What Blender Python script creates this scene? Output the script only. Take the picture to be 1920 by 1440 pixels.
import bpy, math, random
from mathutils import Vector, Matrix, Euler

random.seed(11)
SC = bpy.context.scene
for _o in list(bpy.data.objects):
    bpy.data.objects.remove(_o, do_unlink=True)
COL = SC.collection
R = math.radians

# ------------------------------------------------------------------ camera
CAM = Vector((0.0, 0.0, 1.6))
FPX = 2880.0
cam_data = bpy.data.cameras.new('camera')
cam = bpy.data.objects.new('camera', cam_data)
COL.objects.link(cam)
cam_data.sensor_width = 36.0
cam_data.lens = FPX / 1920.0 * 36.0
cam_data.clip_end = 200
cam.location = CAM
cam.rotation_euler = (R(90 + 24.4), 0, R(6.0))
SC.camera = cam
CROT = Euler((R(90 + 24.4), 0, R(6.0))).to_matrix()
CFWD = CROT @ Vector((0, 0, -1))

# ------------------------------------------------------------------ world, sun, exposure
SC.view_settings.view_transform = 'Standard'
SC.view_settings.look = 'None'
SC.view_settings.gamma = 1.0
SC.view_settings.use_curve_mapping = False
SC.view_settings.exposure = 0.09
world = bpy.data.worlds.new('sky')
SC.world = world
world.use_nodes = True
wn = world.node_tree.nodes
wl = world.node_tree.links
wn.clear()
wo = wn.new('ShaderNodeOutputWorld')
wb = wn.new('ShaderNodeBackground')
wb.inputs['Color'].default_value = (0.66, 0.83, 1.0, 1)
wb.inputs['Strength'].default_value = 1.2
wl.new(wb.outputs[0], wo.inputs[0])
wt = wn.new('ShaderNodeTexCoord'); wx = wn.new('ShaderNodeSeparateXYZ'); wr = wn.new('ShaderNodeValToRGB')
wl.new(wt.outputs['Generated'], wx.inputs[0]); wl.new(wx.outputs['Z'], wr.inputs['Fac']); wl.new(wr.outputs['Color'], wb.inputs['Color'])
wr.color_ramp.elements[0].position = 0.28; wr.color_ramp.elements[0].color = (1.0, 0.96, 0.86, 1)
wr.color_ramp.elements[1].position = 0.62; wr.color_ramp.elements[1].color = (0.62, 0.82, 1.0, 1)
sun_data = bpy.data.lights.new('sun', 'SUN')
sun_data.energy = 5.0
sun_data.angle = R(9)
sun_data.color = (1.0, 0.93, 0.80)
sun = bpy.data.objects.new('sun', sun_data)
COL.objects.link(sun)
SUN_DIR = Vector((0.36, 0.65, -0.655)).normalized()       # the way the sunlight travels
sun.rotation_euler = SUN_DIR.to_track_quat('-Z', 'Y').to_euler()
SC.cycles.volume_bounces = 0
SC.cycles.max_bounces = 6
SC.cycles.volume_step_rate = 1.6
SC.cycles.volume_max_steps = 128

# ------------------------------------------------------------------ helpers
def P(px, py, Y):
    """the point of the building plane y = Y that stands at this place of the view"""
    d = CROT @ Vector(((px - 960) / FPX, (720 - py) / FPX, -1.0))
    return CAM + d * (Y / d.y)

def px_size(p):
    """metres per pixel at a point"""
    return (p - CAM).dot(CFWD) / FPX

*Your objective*
Your task is to repeat the data exactly, with nothing left out.

*Answer to this exercise*
What Blender Python script creates this scene? Output the script only. Take the picture to be 1920 by 1440 pixels.
import bpy, math, random
from mathutils import Vector, Matrix, Euler

random.seed(11)
SC = bpy.context.scene
for _o in list(bpy.data.objects):
    bpy.data.objects.remove(_o, do_unlink=True)
COL = SC.collection
R = math.radians

# ------------------------------------------------------------------ camera
CAM = Vector((0.0, 0.0, 1.6))
FPX = 2880.0
cam_data = bpy.data.cameras.new('camera')
cam = bpy.data.objects.new('camera', cam_data)
COL.objects.link(cam)
cam_data.sensor_width = 36.0
cam_data.lens = FPX / 1920.0 * 36.0
cam_data.clip_end = 200
cam.location = CAM
cam.rotation_euler = (R(90 + 24.4), 0, R(6.0))
SC.camera = cam
CROT = Euler((R(90 + 24.4), 0, R(6.0))).to_matrix()
CFWD = CROT @ Vector((0, 0, -1))

# ------------------------------------------------------------------ world, sun, exposure
SC.view_settings.view_transform = 'Standard'
SC.view_settings.look = 'None'
SC.view_settings.gamma = 1.0
SC.view_settings.use_curve_mapping = False
SC.view_settings.exposure = 0.09
world = bpy.data.worlds.new('sky')
SC.world = world
world.use_nodes = True
wn = world.node_tree.nodes
wl = world.node_tree.links
wn.clear()
wo = wn.new('ShaderNodeOutputWorld')
wb = wn.new('ShaderNodeBackground')
wb.inputs['Color'].default_value = (0.66, 0.83, 1.0, 1)
wb.inputs['Strength'].default_value = 1.2
wl.new(wb.outputs[0], wo.inputs[0])
wt = wn.new('ShaderNodeTexCoord'); wx = wn.new('ShaderNodeSeparateXYZ'); wr = wn.new('ShaderNodeValToRGB')
wl.new(wt.outputs['Generated'], wx.inputs[0]); wl.new(wx.outputs['Z'], wr.inputs['Fac']); wl.new(wr.outputs['Color'], wb.inputs['Color'])
wr.color_ramp.elements[0].position = 0.28; wr.color_ramp.elements[0].color = (1.0, 0.96, 0.86, 1)
wr.color_ramp.elements[1].position = 0.62; wr.color_ramp.elements[1].color = (0.62, 0.82, 1.0, 1)
sun_data = bpy.data.lights.new('sun', 'SUN')
sun_data.energy = 5.0
sun_data.angle = R(9)
sun_data.color = (1.0, 0.93, 0.80)
sun = bpy.data.objects.new('sun', sun_data)
COL.objects.link(sun)
SUN_DIR = Vector((0.36, 0.65, -0.655)).normalized()       # the way the sunlight travels
sun.rotation_euler = SUN_DIR.to_track_quat('-Z', 'Y').to_euler()
SC.cycles.volume_bounces = 0
SC.cycles.max_bounces = 6
SC.cycles.volume_step_rate = 1.6
SC.cycles.volume_max_steps = 128

# ------------------------------------------------------------------ helpers
def P(px, py, Y):
    """the point of the building plane y = Y that stands at this place of the view"""
    d = CROT @ Vector(((px - 960) / FPX, (720 - py) / FPX, -1.0))
    return CAM + d * (Y / d.y)

def px_size(p):
    """metres per pixel at a point"""
    return (p - CAM).dot(CFWD) / FPX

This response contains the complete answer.